2) se il contribuente ha commesso una frode o un’operazione fittizia (come la mancata esecuzione dei lavori o la falsità di un’asseverazione) sarà necessaria un’attività di accertamento vera e propria (e non un mero controllo da 36-ter), che investa l’attività edilizia svolta e individui profili di frode nelle operazioni compiute negli ordinari termini decadenziali (il quinto anno successivo alla presentazione della dichiarazione dei redditi).

In entrambi i casi, la sentenza 8500/2021 consente al Fisco di calcolare il termine non già dalla prima dichiarazione dei redditi in cui viene indicata la prima rata di detrazione, ma in una qualsiasi delle dichiarazioni annuali successive, fino a quella in cui viene indicata l’ultima rata. Ecco perché si dice che si può arrivare fino al quinto anno successivo all’ultima dichiarazione reddituale di utilizzo del bonus.

Il coinvolgimento di chi acquista il credito
L’eventuale possibilità di arrivare fino all’ottavo anno, invece, investe il cessionario.

L’articolo 121, comma 4, Dl 34/2020, distingue infatti i controlli e le responsabilità, rispettivamente in capo ai contribuenti e ai cessionari dei crediti. La norma impone alle Entrate di verificare documentalmente la spettanza delle detrazioni edilizie in capo ai contribuenti che ne hanno fruito, a prescindere dalla successiva cessione dei crediti; e sempre nel rispetto dei termini ordinari dell’accertamento.

Se tale controllo documentale (articolo 36-ter) evidenzia una detrazione “non spettante”, il recupero d’imposta investe il solo contribuente controllato: mentre gli eventuali cessionari dei crediti risponderanno solo dell’eventuale utilizzo del credito d’imposta in modo irregolare o in misura maggiore rispetto al credito d’imposta ricevuto, nel contesto del diverso controllo di liquidazione, che per definizione potrà svolgersi nel rispetto delle relative tempistiche ordinarie e non certo nel maggiore arco temporale di otto anni (come si desume dal citato comma 4 dell’articolo 121).

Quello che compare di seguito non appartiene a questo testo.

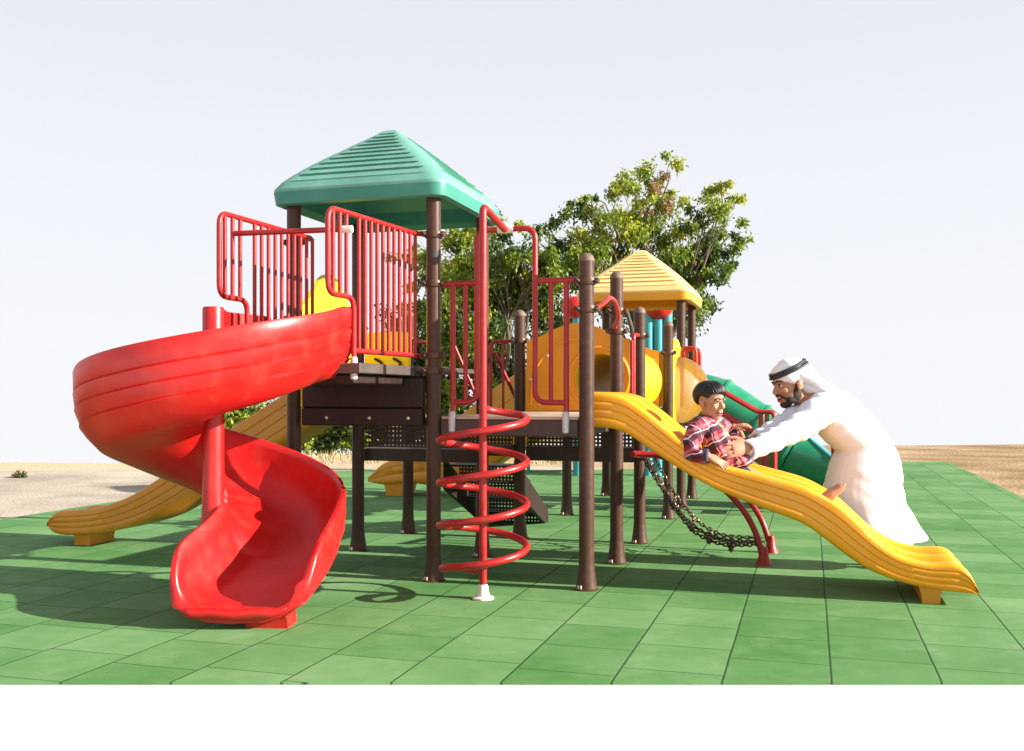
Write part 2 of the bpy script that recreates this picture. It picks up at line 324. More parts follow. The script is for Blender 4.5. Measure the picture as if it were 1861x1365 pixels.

Se invece un’attività di accertamento vera e propria dovesse individuare profili di frode nelle operazioni compiute, tale attività potrà legittimare, accanto al recupero delle detrazioni in capo ai contribuenti e pur sempre nei termini ordinari, anche il recupero delle quote di detrazione convertite in crediti “inesistenti” in capo ai soggetti cessionari, nel maggior arco temporale degli otto anni: e purché ne sia dimostrato il concorso nella violazione. In assenza della prova della loro partecipazione nella frode, infatti, i cessionari si presumono in buona fede e non possono patire le conseguenze dei recuperi d’imposta gravanti solo sui contribuenti che hanno sostenuto le spese, ai sensi dell’articolo 121 comma 6 Dl 34/2020.

È utile ribadirlo: non appare corretto ipotizzare che i contribuenti fruitori delle detrazioni anche mediante cessione dei crediti siano esposti a contestazioni in relazione ai maggiori termini degli otto anni: riguardando tale termine una fattispecie del tutto diversa (l’uso dei crediti in compensazione) ed essendo il recupero delle detrazioni non spettanti a loro carico sempre vincolato ai termini ordinari per l’accertamento.